Xiaolu was born six years before the Chinese government instituted its one child policy to combat overcrowding, but even then girl-children were not valued, especially in rural areas: "When I was born, my mother didn't want a baby girl, so I was sent away to another family. But that's what happened. Any girl baby born in the 1960s and 1970s in the countryside basically had to be abandoned."

She moved from her foster home to her grandparents' house in the fishing village, and was raised by them until she was eight. The only literature available was Chairman Mao's Little Red Book, and for years there was no electric light: "I remember when the first lightbulb arrived in the village. They clicked it on and one old man tried to light his cigar on it." Her grandmother had been married at 12, and was subjected to the practice of foot-binding. Xiaolu still remembers seeing the long white cloth stretched out on washing day; the sight of the crippled feet. The marriage was a brutal one. "My grandfather spent all his life beating up my grandmother, and then he committed suicide."

Things didn't improve when she was reunited with her parents and brother. "With me my mother was always very violent," she says. "I didn't have anybody to love, or anybody to love me."

She would later put all this in Village of Stone, which was the first of her six Chinese-language novels to be translated into English. Xaiolu began writing poetry and stories at 12, was published at 14, and at 18 - more surprisingly - got into the prestigious Beijing Film School.

"I hated the village, I just wanted to get away to the city," she recalls. "I wanted to do something romantic, so I chose film school to study at, because in China there is no other literature school. I studied scriptwriting for seven years, first a BA, then an MA, and didn't make a single film.

"In China, you have to send your script to the censors, and then your film is made, but all my scripts were banned. They told me I shouldn't write about rebellious youth, but I didn't want to write films about [Mao's] Long March."

She wrote four novels while at film school ("because book censorship is more loose"), and two more after she graduated. "But I wasn't satisfied with my books," she says. "In China there is a huge problem with self-censorship. It's inside you and imprisons you. You are not free as an artist. It's a fear your book will be banned and you will never be read, inside or outside China, and your life will be threatened."

As she had at 18, she began to cast around for a means of escape. It came through a British Council-sponsored year at the National Film School in 2003.
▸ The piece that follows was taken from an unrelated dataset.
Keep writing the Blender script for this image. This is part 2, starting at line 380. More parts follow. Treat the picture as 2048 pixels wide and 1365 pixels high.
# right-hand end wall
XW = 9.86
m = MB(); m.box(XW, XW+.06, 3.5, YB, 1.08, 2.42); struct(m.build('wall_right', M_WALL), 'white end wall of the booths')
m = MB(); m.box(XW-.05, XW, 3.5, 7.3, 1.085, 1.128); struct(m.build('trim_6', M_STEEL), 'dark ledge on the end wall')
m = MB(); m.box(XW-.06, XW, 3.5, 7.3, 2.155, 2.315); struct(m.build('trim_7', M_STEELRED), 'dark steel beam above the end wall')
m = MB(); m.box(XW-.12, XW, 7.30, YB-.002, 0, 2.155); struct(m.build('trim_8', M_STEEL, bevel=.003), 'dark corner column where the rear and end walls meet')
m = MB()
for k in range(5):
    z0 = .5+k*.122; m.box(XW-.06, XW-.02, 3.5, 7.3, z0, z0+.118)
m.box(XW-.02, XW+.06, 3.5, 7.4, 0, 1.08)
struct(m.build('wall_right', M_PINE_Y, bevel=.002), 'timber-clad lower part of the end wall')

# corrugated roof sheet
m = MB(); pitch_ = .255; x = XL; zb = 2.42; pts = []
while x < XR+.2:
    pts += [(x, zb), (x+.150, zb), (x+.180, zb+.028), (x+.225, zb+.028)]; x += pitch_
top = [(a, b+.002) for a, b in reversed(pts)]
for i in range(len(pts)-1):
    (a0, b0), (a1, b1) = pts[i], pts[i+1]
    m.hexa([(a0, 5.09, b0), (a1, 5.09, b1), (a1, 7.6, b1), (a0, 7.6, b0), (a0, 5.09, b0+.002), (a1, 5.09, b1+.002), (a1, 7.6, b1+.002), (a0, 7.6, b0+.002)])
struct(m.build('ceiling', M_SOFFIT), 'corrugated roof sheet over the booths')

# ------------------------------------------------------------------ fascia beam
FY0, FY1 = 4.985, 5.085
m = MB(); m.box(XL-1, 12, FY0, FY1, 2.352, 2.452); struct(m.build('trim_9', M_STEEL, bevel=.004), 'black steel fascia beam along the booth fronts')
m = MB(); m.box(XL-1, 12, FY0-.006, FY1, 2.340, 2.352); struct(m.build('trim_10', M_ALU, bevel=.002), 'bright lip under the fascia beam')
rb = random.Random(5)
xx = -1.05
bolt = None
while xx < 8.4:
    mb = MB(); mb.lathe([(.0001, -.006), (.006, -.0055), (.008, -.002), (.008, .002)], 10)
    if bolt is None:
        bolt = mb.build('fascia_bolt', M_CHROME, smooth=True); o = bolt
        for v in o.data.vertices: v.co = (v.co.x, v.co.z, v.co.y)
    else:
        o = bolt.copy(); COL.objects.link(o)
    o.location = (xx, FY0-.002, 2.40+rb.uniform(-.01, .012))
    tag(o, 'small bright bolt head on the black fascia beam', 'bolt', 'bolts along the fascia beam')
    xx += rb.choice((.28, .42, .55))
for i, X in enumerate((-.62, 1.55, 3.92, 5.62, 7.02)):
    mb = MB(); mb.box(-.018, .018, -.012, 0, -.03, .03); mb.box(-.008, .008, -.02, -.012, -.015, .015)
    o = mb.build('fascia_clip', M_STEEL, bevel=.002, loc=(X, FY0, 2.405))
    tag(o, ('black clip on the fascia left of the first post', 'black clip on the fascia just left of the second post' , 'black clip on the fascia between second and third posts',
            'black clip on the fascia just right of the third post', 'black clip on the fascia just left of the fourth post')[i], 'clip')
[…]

Barely able to speak English, she upped sticks to the first of a series of dire flats in Hackney, east London. "I like it here because the community and the street markets haven't died; it has a street-life like Beijing," she says, "and maybe it's kind of my destiny, because I'm from the East, to be in the East End of London."

Initially, she hoped to devote herself to writing, but instead made her first film, Here and Now, a "poetic documentary" about an emigrée Chinese girl haunted by memories of Beijing and a tiny fishing village, and by images of a tragic death.

Other films followed, most recently How Is Your Fish Today? Selected for the Sundance Festival, it has just won the prize for best fiction feature at the Créteil International Women's Film Festival in Paris. "But basically I make art-house movies that lose money," says Xiaolu, "and I live off my novels."

A Concise Dictionary may mark a breakthrough in sales in the West, where even the major works of Chinese literature are, to Xiaolu's half-amused disgust, little known. And it marked a breakthrough on many other levels.

Trying to write with the clamour of London around her, Xiaolu found herself "losing touch with my mother tongue, but facing an impossible gap to achieve the language I haven't lived through yet", so used her muddled tenses and colliding words to her advantage.

The second breakthrough was the subject matter. The novel is full of sex, some of it heated and palpitating, some of it funny. "I always wanted to write about women's sexuality," she says, "because in China we are taught that orgasm was a male thing, that women only have an emotional experience during sex because our bodies are different." But in Britain, she found the pursuit of the female orgasm was "almost industrialised, there were all these books".

In one chapter, Ms Z finds herself pregnant and briskly organises an abortion. "Lots of women in China have three or four abortions because of the one-child policy," Xiaolu says bluntly. "Myself, I have had more than two or three, but there is no self-pity. If you talk about abortion with English women they start to cry, whereas Chinese women think, 'Yes, we can be independent now, and not have ten kids.'"

Having had three long-term relationships in Beijing, Xiaolu had "three English boyfriends, one after the other, all of them more or less artists". Their reward is to be partially immortalised as Ms Z's nameless lover. "Well, there is maybe a little bit of my last ex-boyfriend in him," she admits, "but the character was based on a number of people - some old-fashioned English gentlemen I met, as well as some hippy artist kids in Hackney - and the real starting point was my frustration, as a Chinese artist, misunderstanding intellectual English society and the English lovers I had."

Ms Z comes a long way in the book from her initial malapropisms such as "the Loyal Family" and "woovering the floor". And in three years of writing Ms Z, Xiaolu Guo has come a long way, too, as an individual, an artist and an English speaker. She has another film script in development, and a novel on the go that promises to be even more immediate and personal, as she is experimenting with Jack Kerouac's unpunctuated Automatic Writing technique. For two years she has been in a relationship with "a man who is European, but not English".

She still returns to Beijing every summer to shoot footage that she edits in England, and says the burgeoning Chinese capital is in many ways more "futuristic" these days than "backwards" London with its slow Tube trains and crummy pubs.